REPUBLIKA.CO.ID, SOLO -- Organisasi Angkutan Darat (Organda) Kota Surakarta mengeluhkan keberadaan transportasi umum berbasis daring (online). Beroperasinya transportasi daring diklaim berdampak pada kerugian angkutan konvensional.
"Kerugiannya sudah tidak terhitung, yang pasti sekarang ini pengusaha angkutan konvensional banyak yang mengandangkan kendaraannya," kata Ketua Organda Kota Surakarta Joko Suprapto di Solo, Senin (23/9).
Ia menggambarkan, untuk perusahaan taksi saja yang beroperasi hanya 20-30 persen dari total armada yang dimiliki. Pihaknya juga mengeluhkan banyak aturan yang diterapkan pada angkutan konvensional namun tidak diterapkan pada transportasi online, di antaranya izin trayek, penggunaan plat kuning, dan KIR.
"Dulu juga sempat ada aturan pembatasan, bahkan diwajibkan 'driver online' harus memasang stiker khusus di kendaraannya tetapi nyatanya hari ini juga tidak berjalan dan dibiarkan," katanya.
Sementara itu, diakuinya, pascamenjamurnya keberadaan transportasi daring, saat ini banyak pengusaha angkutan konvensional yang menjalin kerja sama dengan perusahaan transportasi online. "Sebagian ada yang kerja sama dengan aplikasi online, sebagian belum.

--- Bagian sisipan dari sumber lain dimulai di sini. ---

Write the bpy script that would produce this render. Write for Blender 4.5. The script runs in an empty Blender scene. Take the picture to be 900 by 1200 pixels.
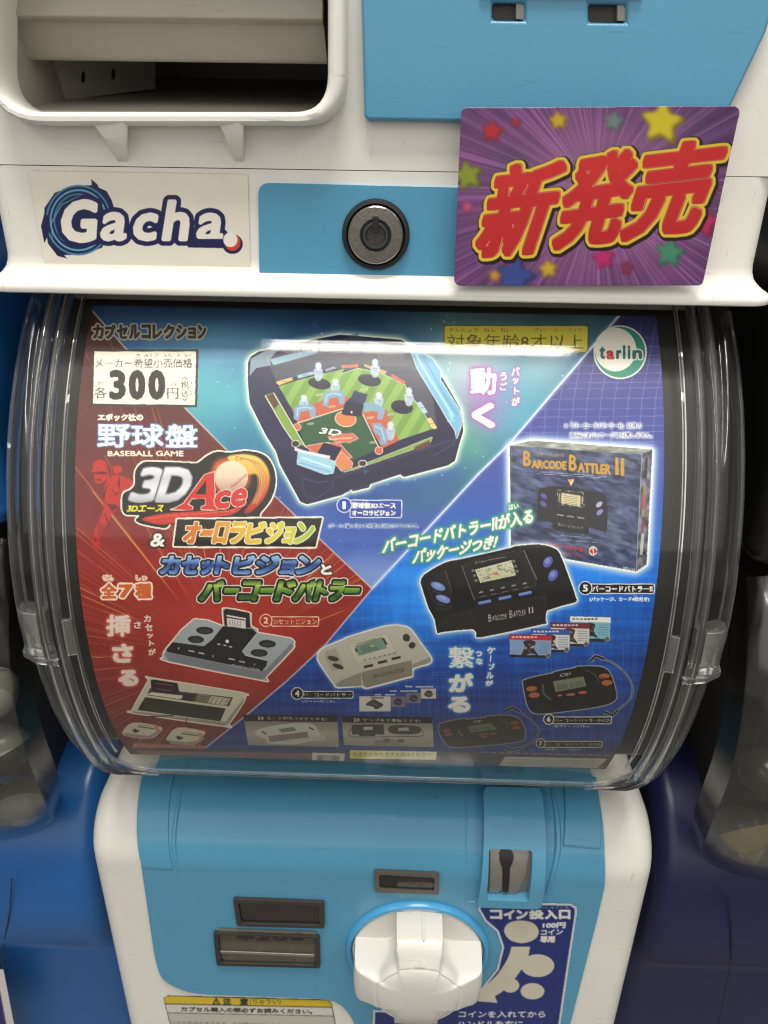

Namanya orang usaha pasti 'profit oriented'," katanya.
Meski demikian, dikatakannya, sebagian pengusaha transportasi umum tidak bisa melakukan kerja sama mengingat umur dari kendaraan yang dimiliki. "Sekarang kendaraan yang digunakan untuk transportasi online umumnya berumur 2-3 tahun, kalau taksi seperti Kosti umurnya rata-rata sudah tujuh tahun, taksi Gelora itu rata-rata enam tahun," katanya.